Corresponding to the problem (2.1), we have \(f(t,u)= \frac{1}{4}(1-t)^{\frac{1}{4}}-\frac {1}{20}(1-t)^{\frac{1}{4}}|u|^{\frac{1}{4}}\), \(p=\frac{5}{4}\), \(q=5\), \(\alpha =\frac{1}{2}\), \(\beta=\frac{3}{4}\). So,

$$G(t,s)=\left \{ \textstyle\begin{array}{l@{\quad}l} \frac{3}{4}(1-s)^{-\frac{1}{4}} (1-\frac{t^{\frac {3}{4}}}{\Gamma(\frac{7}{4})}+\frac{1}{\Gamma(\frac{11}{4})} )-\frac {(1-s)^{\frac{3}{4}}}{\Gamma(\frac{7}{4})}+\frac{(t-s)^{-\frac {1}{4}}}{\Gamma(\frac{3}{4})},&0\leq s< t\leq1, \\ \frac{3}{4}(1-s)^{-\frac{1}{4}} (1-\frac{t^{\frac {3}{4}}}{\Gamma(\frac{7}{4})}+\frac{1}{\Gamma(\frac{11}{4})} )-\frac {(1-s)^{\frac{3}{4}}}{\Gamma(\frac{7}{4})},& 0\leq t\leq s< 1. \end{array}\displaystyle \right . $$

Take \(R_{0}=625\), \(a(t)=1\), \(b(t)=\frac{1}{4}\), \(r=0.006\), \(t_{0}=0\), and \(M_{0}=0.95\).

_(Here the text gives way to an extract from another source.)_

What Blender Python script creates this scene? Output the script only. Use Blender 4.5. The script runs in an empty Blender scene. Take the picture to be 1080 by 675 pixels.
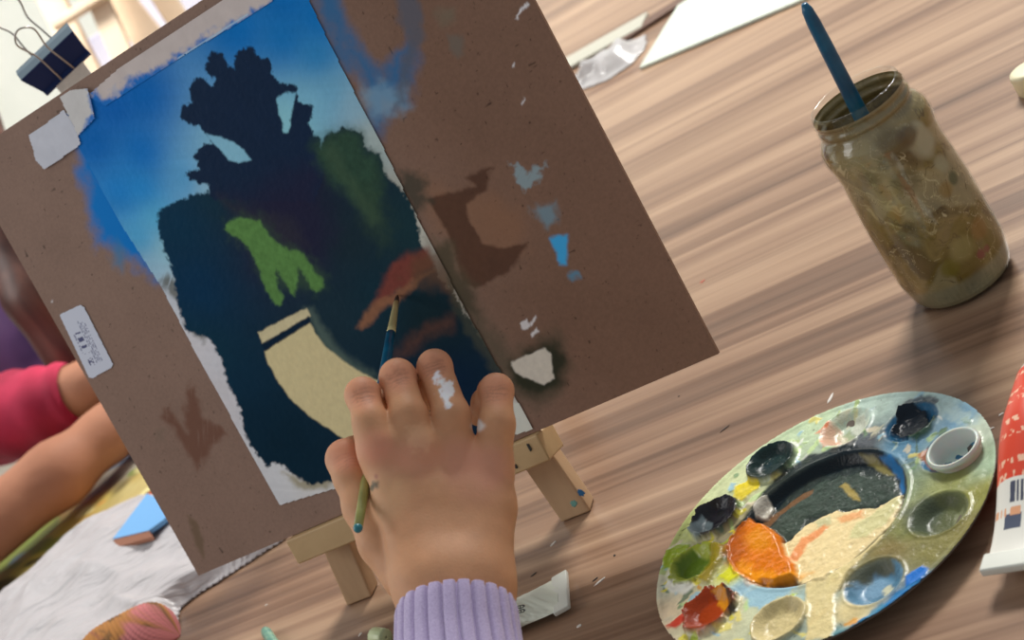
import bpy, bmesh, math, random
import numpy as np
from mathutils import Vector, Matrix

# ------------------------------------------------------------------ camera, world, lights, exposure
SC = bpy.context.scene
COL = SC.collection
F = 1699.05                      # focal length in pixels of the 1080 x 675 frame
PITCH, ROLL = 0.340308, 0.628533
CAM = np.array([0.0, 0.0, 0.43])  # table top is z = 0
FW = np.array([0, math.cos(PITCH), -math.sin(PITCH)])
UP0 = np.array([0, math.sin(PITCH), math.cos(PITCH)])
RT0 = np.array([1.0, 0, 0])
RT = math.cos(ROLL) * RT0 - math.sin(ROLL) * UP0
UPV = math.sin(ROLL) * RT0 + math.cos(ROLL) * UP0
cd = bpy.data.cameras.new('camera')
cam = bpy.data.objects.new('camera', cd)
COL.objects.link(cam)
cam.matrix_world = Matrix(((RT[0], UPV[0], -FW[0], CAM[0]), (RT[1], UPV[1], -FW[1], CAM[1]),
                           (RT[2], UPV[2], -FW[2], CAM[2]), (0, 0, 0, 1)))
cd.sensor_fit = 'HORIZONTAL'
cd.sensor_width = 36
cd.lens = F / 1080 * 36
cd.clip_start = 0.01
cd.dof.use_dof = True
cd.dof.focus_distance = 0.85
cd.dof.aperture_fstop = 13.0
SC.camera = cam

SC.view_settings.view_transform = 'Standard'
SC.view_settings.look = 'None'
SC.view_settings.gamma = 1
SC.view_settings.use_curve_mapping = False
SC.view_settings.exposure = 0.0

W = bpy.data.worlds.new('world')
SC.world = W
W.use_nodes = True
W.node_tree.nodes['Background'].inputs[0].default_value = (0.93, 0.96, 1.0, 1)
W.node_tree.nodes['Background'].inputs[1].default_value = 0.34


def area_light(name, loc, target, sx, sy, power, color):
    ld = bpy.data.lights.new(name, 'AREA')
    ld.shape = 'RECTANGLE'
    ld.size, ld.size_y = sx, sy
    ld.energy = power
    ld.color = color
    o = bpy.data.objects.new(name, ld)
    COL.objects.link(o)
    o.location = loc
    o.rotation_euler = (Vector(target) - Vector(loc)).to_track_quat('-Z', 'Y').to_euler()
    return o


area_light('window_light', (1.40, 2.50, 1.86), (0.05, 0.72, 0), 0.75, 0.6, 105, (1.0, 0.97, 0.92))
area_light('window_light', (-2.2, 1.3, 1.5), (0, 0.85, 0), 1.4, 1.2, 22, (1.0, 0.98, 0.95))
area_light('wall_fill_light', (-1.2, 2.5, 1.85), (-1.6, 4.4, 0.1), 1.2, 0.6, 90, (1.0, 0.99, 0.95))  # added fill lamp, brightens the back wall and the background easel

# ------------------------------------------------------------------ coordinates
BO = np.array([-0.26488, 0.99103, 0.0634])   # lower left corner of the hardboard, front face
YAW, LEAN = -0.519134, 0.276931
BW, BH, BT = 0.39667, 0.30827, 0.003
U = np.array([math.cos(YAW), math.sin(YAW), 0])          # along the board and the table's grain
NN = np.array([-math.sin(YAW), math.cos(YAW), 0])        # away from the viewer
V = np.array([0, 0, 1]) * math.cos(LEAN) + NN * math.sin(LEAN)
N = np.cross(U, V)                                       # out of the board's front
Z = np.array([0, 0, 1.0])


def ray(x, y):
    return FW + RT * ((x - 540) / F) - UPV * ((y - 337.5) / F)


def pz(x, y, z=0.0):            # point of the horizontal plane at height z
    d = ray(x, y)
    return CAM + d * ((z - CAM[2]) / d[2])


def pt(x, y, d):                # point at depth d
    return CAM + ray(x, y) * d


def bq(x, y):                   # board coordinates (metres)
    d = ray(x, y)
    X = CAM + d * (((BO - CAM) @ N) / (d @ N)) - BO
    return np.array([X @ U, X @ V])


def B(u, v, off=0.0):
    return BO + U * u + V * v + N * off


def un(p):
    return np.array([p @ U, p @ NN])


# ------------------------------------------------------------------ colours and noise
def lin(c, k=1.0):
    c = np.asarray(c, float) / 255.0
    l = np.where(c <= 0.04045, c / 12.92, ((c + 0.055) / 1.055) ** 2.4) * k
    return np.clip(l, 0, 0.95)


def rgba(c, k=1.0):
    l = lin(c, k)
    return (float(l[0]), float(l[1]), float(l[2]), 1)


def vnoise(x, y, seed=0):
    xi = np.floor(x).astype(np.int64)
    yi = np.floor(y).astype(np.int64)
    fx, fy = x - xi, y - yi
    fx = fx * fx * (3 - 2 * fx)
    fy = fy * fy * (3 - 2 * fy)

    def h(a, b):
        n = (a * 374761393 + b * 668265263 + seed * 974634777) & 0xFFFFFFFF
        n = ((n ^ (n >> 13)) * 1274126177) & 0xFFFFFFFF
        return ((n ^ (n >> 16)) & 0xFFFF) / 65535.0
    return (h(xi, yi) * (1 - fx) + h(xi + 1, yi) * fx) * (1 - fy) + (h(xi, yi + 1) * (1 - fx) + h(xi + 1, yi + 1) * fx) * fy


def fbm(x, y, seed=0, o=4):
    s, a, t = 0, 0.5, 0
    for k in range(o):
        s = s + a * vnoise(x * 2 ** k, y * 2 ** k, seed + k * 17)
        t += a
        a *= 0.5
    return s / t - 0.5


def sdpoly(x, y, P):
    P = np.asarray(P, float)
    d = np.full(x.shape, 1e9)
    ins = np.zeros(x.shape, bool)
    n = len(P)
    for i in range(n):
        a, b = P[i], P[(i + 1) % n]
        e = b - a
        wx, wy = x - a[0], y - a[1]
        t = np.clip((wx * e[0] + wy * e[1]) / (e @ e + 1e-18), 0, 1)
        d = np.minimum(d, (wx - e[0] * t) ** 2 + (wy - e[1] * t) ** 2)
        c = ((a[1] <= y) & (b[1] > y)) | ((b[1] <= y) & (a[1] > y))
        with np.errstate(divide='ignore', invalid='ignore'):
            xs = a[0] + (y - a[1]) / (e[1] if abs(e[1]) > 1e-12 else 1e-12) * e[0]
        ins ^= c & (x < xs)
    d = np.sqrt(d)
    return np.where(ins, -d, d)


def sst(a, b, x):
    t = np.clip((x - a) / (b - a), 0, 1)
    return t * t * (3 - 2 * t)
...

Clearly, (H1) holds. By simple calculations, we can see that

$$\begin{aligned}& \bigl\vert f(t,u)\bigr\vert \leq a(t)+b(t)\varphi_{p}\bigl( \vert u\vert \bigr), \\& A=\max_{t\in[0,1]}\frac{1}{\Gamma(\frac{3}{4})} \int _{0}^{t}(t-s)^{-\frac{1}{4}}\,ds= \frac{4}{3.6762}< +\infty, \\& B=\max_{t\in[0,1]}\frac{1}{\Gamma(\frac{3}{4})} \int _{0}^{t}(t-s)^{-\frac{1}{4}}\cdot \frac{1}{4}\,ds=\frac {1}{3.6762}< \frac{1}{2}, \\& f(t,u)\geq-\frac{4}{3}(1-t)^{\frac{1}{4}}u^{\frac{1}{4}},\quad u>0, \\& G(t_{0},s)f(s,u)\geq\frac{0.12828103}{4}-\frac{1.21630192}{20}u^{\frac {1}{4}} \\& \hphantom{G(t_{0},s)f(s,u)}\geq\frac{0.05}{0.95}u^{\frac{1}{4}}, \quad 0.0057\leq u\leq 0.006,s\in[0,1), \\& G(t,s)f(s,u)\geq-u^{\frac{1}{4}},\quad u\geq0, s\in[0,1), t\in[0,1]. \end{aligned}$$

So, the conditions (H1)- (H5) hold. By Theorem 3.1, we can conclude that the problem (4.1) has at least one positive solution.